I'm practicing my "Alaska Facts" with local friends who happen to be traveling to Alaska this summer.
Looking for every opportunity to pick up new facts -
I'm a beginner - but hoping someone else thinks this would make things a bit easier when we greet our first "tourists" in Alaska -
For instance, I learned last week -from a souvenir Alaskan placemat still pasted into a friend's scrapbook- that the state bird is the Willow Ptarmigan and the state rock is Jade.
That still didn't tell me much so I looked up W. P. and found that it's about the size of a chicken and lives, of course, in willows, primarily.....
AND that there's a 2 ton Jade stone sitting outside a building in Anchorage (Yup - I already forgot which building - anyone know?)

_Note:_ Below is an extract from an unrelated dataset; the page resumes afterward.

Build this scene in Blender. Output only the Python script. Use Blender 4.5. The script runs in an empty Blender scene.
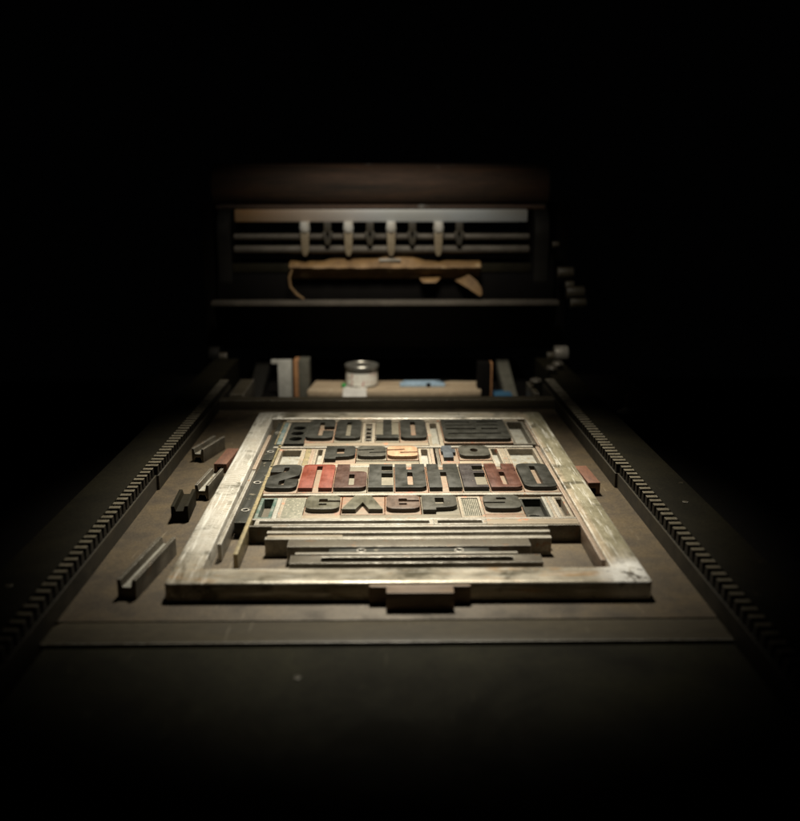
import bpy, bmesh, math, random
from mathutils import Vector, Matrix
random.seed(7)
S = 0.001                      # everything below is written in millimetres
SC = bpy.context.scene
COL = SC.collection

# ------------------------------------------------------------------ materials
def nodes_of(name):
    m = bpy.data.materials.new(name); m.use_nodes = True
    nt = m.node_tree; nt.nodes.clear()
    out = nt.nodes.new('ShaderNodeOutputMaterial')
    b = nt.nodes.new('ShaderNodeBsdfPrincipled')
    nt.links.new(b.outputs[0], out.inputs[0])
    return m, nt, b

def coords(nt, scale=(1, 1, 1), rot=(0, 0, 0)):
    tc = nt.nodes.new('ShaderNodeTexCoord')
    mp = nt.nodes.new('ShaderNodeMapping')
    mp.inputs['Scale'].default_value = scale; mp.inputs['Rotation'].default_value = rot
    nt.links.new(tc.outputs['Object'], mp.inputs[0])
    return mp.outputs[0]

def noise(nt, vec, scale, detail=6, rough=.6, dist=0.):
    n = nt.nodes.new('ShaderNodeTexNoise'); n.noise_dimensions = '4D'
    oi = nt.nodes.new('ShaderNodeObjectInfo')
    mul = nt.nodes.new('ShaderNodeMath'); mul.operation = 'MULTIPLY'; mul.inputs[1].default_value = 37.
    nt.links.new(oi.outputs['Random'], mul.inputs[0]); nt.links.new(mul.outputs[0], n.inputs['W'])
    nt.links.new(vec, n.inputs['Vector'])
    n.inputs['Scale'].default_value = scale; n.inputs['Detail'].default_value = detail
    n.inputs['Roughness'].default_value = rough; n.inputs['Distortion'].default_value = dist
    return n.outputs['Fac']

def ramp(nt, fac, stops):
    r = nt.nodes.new('ShaderNodeValToRGB'); e = r.color_ramp.elements
    while len(e) < len(stops): e.new(.5)
    for q, (p, c) in zip(e, stops):
        q.position = p; q.color = (c, c, c, 1) if isinstance(c, (int, float)) else (*c, 1)
    nt.links.new(fac, r.inputs[0]); return r.outputs[0]

def mix(nt, fac, a, b, mode='MIX'):
    m = nt.nodes.new('ShaderNodeMix'); m.data_type = 'RGBA'; m.blend_type = mode
    for s, v in ((0, fac), (6, a), (7, b)):
        if hasattr(v, 'links'): nt.links.new(v, m.inputs[s])
        elif s == 0: m.inputs[0].default_value = v
        else: m.inputs[s].default_value = (*v, 1)
    return m.outputs[2]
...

aha - I just copied and pasted the info below - from the internet. I know this is really, really basic stuff -
Do you have info on Alaska that might help me or others learn more ?
THANKS
Barb
One might assume that jade is easily found at Alaska's majestic Jade Mountain, a real mountain made completely of dark green jade. However this Alaskan wonder is inaccessible to visitor, as it is situated on the Seward Peninsula, a remote region unreachable by highway.
Jade in Alaska is generally found in the Dall, Shungnak and Kobuk rivers.
The Kobuk River, a 200-mile stream spanning Brooks Range to Kotzuebue Sound to the Chukchi Sea, has been a historically valuable source of jade. Visitors to Alaska can spend an enjoyable day at the Kobuk Valley National Park, home of the Kobuk River as well as the Kobuk Valley Jade, a unique store where you can actually see jade boulders being sawed and shined, and where many Alaskan handcrafted products, from jade jewelry to Eskimo-carved walrus ivory, are made.
When visitors explore this area, they will know they are following in the footsteps of the ancients. When the original Alaskans found the nuggets of jade that tumbled downstream in the Kobuk River, they used the gem to make tools, weapons, and jewelry. Later anthropologists in the 1940's and the 1960's journeyed across the Kobuk tundra, traveling the Kobuk River by canoe, stopping along the way to dig for jade at the base of the resplendent Jade Mountain.